Unklar ist am Ende des ersten Bandes, wer Sophie mit ihren überelfischen Fähigkeiten und Talenten ausgestattet hat. Man weiß nur, dass Black Swan sie Projekt Mondlerche genannt hat und ein gewisser Prentice dieses Wissen gehütet hat. Der Hohe Rat hat bei dem Versuch, dieses Wissen durch einen "Erinnerungsbruch" aus seinem Gehirn zu holen, Prentice' Gehirn zerstört. Er fristet sein Dasein nun als Geistesschwacher. Aber der Hohe Rat konnte Sophies Aufenthaltsort bei den Menschen aufspüren.

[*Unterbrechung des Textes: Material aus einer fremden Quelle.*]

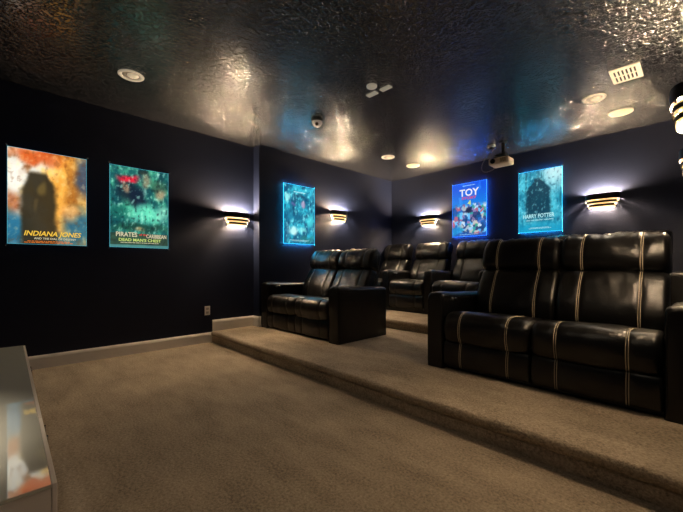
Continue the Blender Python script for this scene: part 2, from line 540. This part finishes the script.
def sconce(loc, rz, label, bulb=None):
    bulb = bulb or M_bulb
    t = thing('wall_sconce', label, 'wall lamp', loc, rz, 'tiered wall sconces')
    obj('back_plate', box_bm(-0.075, 0.075, -0.012, 0.0, -0.055, 0.06, bevel=0.004, seg=2), M_bronze, t)
    bm = bmesh.new(); add_band(bm, 0.188, 0.105, 0.024, 0.100); obj('shade_band', bm, M_bronze, t, smooth=40)
    bm = bmesh.new(); add_band(bm, 0.175, 0.096, -0.022, 0.004, t0=0.42, t1=PI - 0.42); obj('shade_band', bm, M_bronze, t, smooth=40)
    bm = bmesh.new(); add_band(bm, 0.150, 0.086, -0.068, -0.040, t0=0.42, t1=PI - 0.42); obj('shade_band', bm, M_bronze, t, smooth=40)
    bm = bmesh.new()
    add_band(bm, 0.165, 0.084, -0.030, 0.026, th=0.003)
    d = obj('glass_diffuser', bm, M_diff, t, smooth=40)
    bm = bmesh.new()
    add_band(bm, 0.138, 0.074, -0.080, -0.030, th=0.003)
    d = obj('glass_diffuser', bm, M_diff, t, smooth=40)
    bm = bmesh.new(); add_band(bm, 0.144, 0.080, -0.086, -0.076, th=0.006); obj('bright_rim', bm, M_diff_end, t, smooth=40)
    for sx in (-1, 1):
        for xx, z0, z1 in ((0.172, -0.010, 0.012), (0.146, -0.058, -0.036)):
            obj('glass_end', box_bm(sx * xx - 0.010, sx * xx + 0.010, -0.032, -0.004, z0, z1, bevel=0.004, seg=2), M_diff_end, t)
    for sx, up in ((-0.085, 1), (0.085, 1), (-0.06, -1), (0.06, -1)):
        yb = -0.060 if up > 0 else -0.045
        bm = bmesh.new()
        add_lathe(bm, [(0.0, 0.078 * up)] + [(0.016 * math.sin(a * PI / 8), (0.062 + 0.016 * math.cos(a * PI / 8)) * up) for a in range(1, 7)] + [(0.010, 0.034 * up), (0.010, 0.024 * up)], 16, (sx, yb, 0.006 if up > 0 else 0.004))
        b = obj('bulb', bm, (bulb if up > 0 or bulb is M_bulb_dim else M_bulb_low), t, smooth=True)
        bm = bmesh.new()
        add_lathe(bm, [(0.0, 0.032 * up), (0.013, 0.032 * up), (0.013, 0.006 * up), (0.0, 0.004 * up)], 14, (sx, yb, 0.0))
        add_box(bm, sx - 0.006, sx + 0.006, yb, -0.006, min(0.008 * up, 0.018 * up), max(0.008 * up, 0.018 * up))
        obj('socket', bm, M_bronze, b)
    # arms that carry the lower bands from the plate
    bm = bmesh.new()
    for sx in (-0.06, 0.06):
        add_box(bm, sx - 0.004, sx + 0.004, -0.092, -0.010, -0.022, -0.016)
        add_box(bm, sx - 0.004, sx + 0.004, -0.100, -0.010, 0.022, 0.028)
        add_box(bm, sx - 0.004, sx + 0.004, -0.084, -0.010, -0.056, -0.050)
    obj('bracket', bm, M_bronze, t)
    return t

sconce((XL, 2.345, 1.672), PI / 2, 'glowing dark bronze tiered sconce on the left wall just before the projecting corner')
sconce((XR, 4.18, 1.885), PI / 2, 'glowing dark bronze tiered sconce on the side wall above the smaller loveseat')
sconce((-3.515, YB, 1.868), 0, 'glowing dark bronze tiered sconce on the back wall left of the royal blue poster')
sconce((-0.885, YB, 1.880), 0, 'glowing dark bronze tiered sconce on the back wall right of the teal poster')
sconce((XRW, 2.64, 1.855), -PI / 2, 'larger upper sconce jutting in at the right edge near the ceiling', M_bulb_dim)
sconce((XRW, 4.02, 1.855), -PI / 2, 'smaller lower sconce at the right edge farther along the right wall', M_bulb_dim)

# ------------------------------------------------------------------ lit posters
def mix(a, b, t): return tuple(a[i] + (b[i] - a[i]) * t for i in range(3))
def sstep(a, b, x):
    t = min(max((x - a) / (b - a), 0), 1); return t * t * (3 - 2 * t)
def fbm(u, v, s, seed, oct=4):
    x = 0; am = 0.5
    for k in range(oct):
        x += am * noise.noise(Vector((u * s, v * s, seed))); s *= 2.05; am *= 0.55
    return x

def blobs(c, u, v, lst, warp=0.03, seed=0.0):
    for bu, bv, su, sv, col, al in lst:
        uu = u + warp * noise.noise(Vector((u * 7, v * 7, seed + bu * 9)))
        vv = v + warp * noise.noise(Vector((u * 7, v * 7, seed + 5 + bv * 9)))
        d = ((uu - bu) / su) ** 2 + ((vv - bv) / sv) ** 2
        c = mix(c, col, al * (1 - sstep(0.35, 1.25, math.sqrt(d))))
    return c

def art_desert(u, v):           # glowing amber clouds over a dark rock spire
    c = mix((205, 200, 185), (215, 150, 60), sstep(0.25, 0.62, u + 0.3 * fbm(u, v, 3, 1.0)))
    f = fbm(u, v, 4.5, 2.0)
    g = fbm(u, v, 14, 6.0)
    c = mix(c, (240, 190, 95), sstep(0.0, 0.35, f) * 0.8)
    c = mix(c, (120, 60, 18), sstep(0.05, 0.4, -f) * 0.75)
    c = blobs(c, u, v, [(0.33, 0.93, 0.36, 0.10, (190, 75, 25), 0.9), (0.04, 0.42, 0.16, 0.16, (150, 70, 30), 0.7),
                        (0.82, 0.62, 0.13, 0.30, (120, 62, 18), 0.6), (0.97, 0.8, 0.16, 0.30, (40, 60, 90), 0.85),
                        (0.92, 0.22, 0.28, 0.24, (30, 88, 115), 0.9), (0.05, 0.14, 0.30, 0.24, (30, 95, 125), 0.95),
                        (0.10, 0.70, 0.16, 0.18, (225, 222, 210), 0.8), (0.80, 0.36, 0.16, 0.10, (220, 160, 90), 0.7),
                        (0.5, 0.03, 0.6, 0.10, (25, 80, 105), 0.75)], 0.06, 3.0)
    c = mix(c, (255, 225, 160), 0.25 * sstep(0.06, 0.40, g))
    c = mix(c, (95, 50, 20), 0.28 * sstep(0.10, 0.32, -g))
    sp = 0.055 + 0.16 * sstep(0.90, 0.52, v) + 0.05 * fbm(u, v, 6, 9.0)      # rock spire
    d = abs(u - 0.37 - 0.04 * fbm(v, 0.3, 3, 5.0))
    if v < 0.80: c = mix(c, (42, 36, 24), 0.93 * (1 - sstep(sp * 0.8, sp * 1.25, d)) * sstep(0.80, 0.74, v))
    c = blobs(c, u, v, [(0.42, 0.60, 0.07, 0.10, (110, 90, 45), 0.6), (0.35, 0.42, 0.04, 0.08, (80, 66, 40), 0.6)], 0.05, 7.0)
    return c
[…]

Fies ist, dass Kinder mit dieser an der Oberfläche spannenden Fantasygeschichte für ein faschistisches Regime angefixt werden. Die Identifikationsfigur ist Sophie. Sie lebt, wenn man die Abenteuer abzieht, in einer reichen Überflussgesellschaft und bei sie liebenden Adoptiveltern. Sie hat Freunde, der Rat hat sie bei Übertretungen nie aus der Eliteschule Foxfire geworfen oder gar in die Verbannung geschickt. Für Sophie und vermutlich auch für junge Leser:innen besteht der Hohe Rat aus sehr netten Menschen. Mit Ausnahme von Bronte, der Sophie nicht in der Elite haben will.

Geborgenheit gibt es bei ausreichenden angeborenen Fähigkeiten und wenn kein Dissent herrscht. Und was abweichend ist, bestimmt eine nicht zu hinterfragende Autorität. Ist das die faschistische Botschaft dieses Kinderbuchs?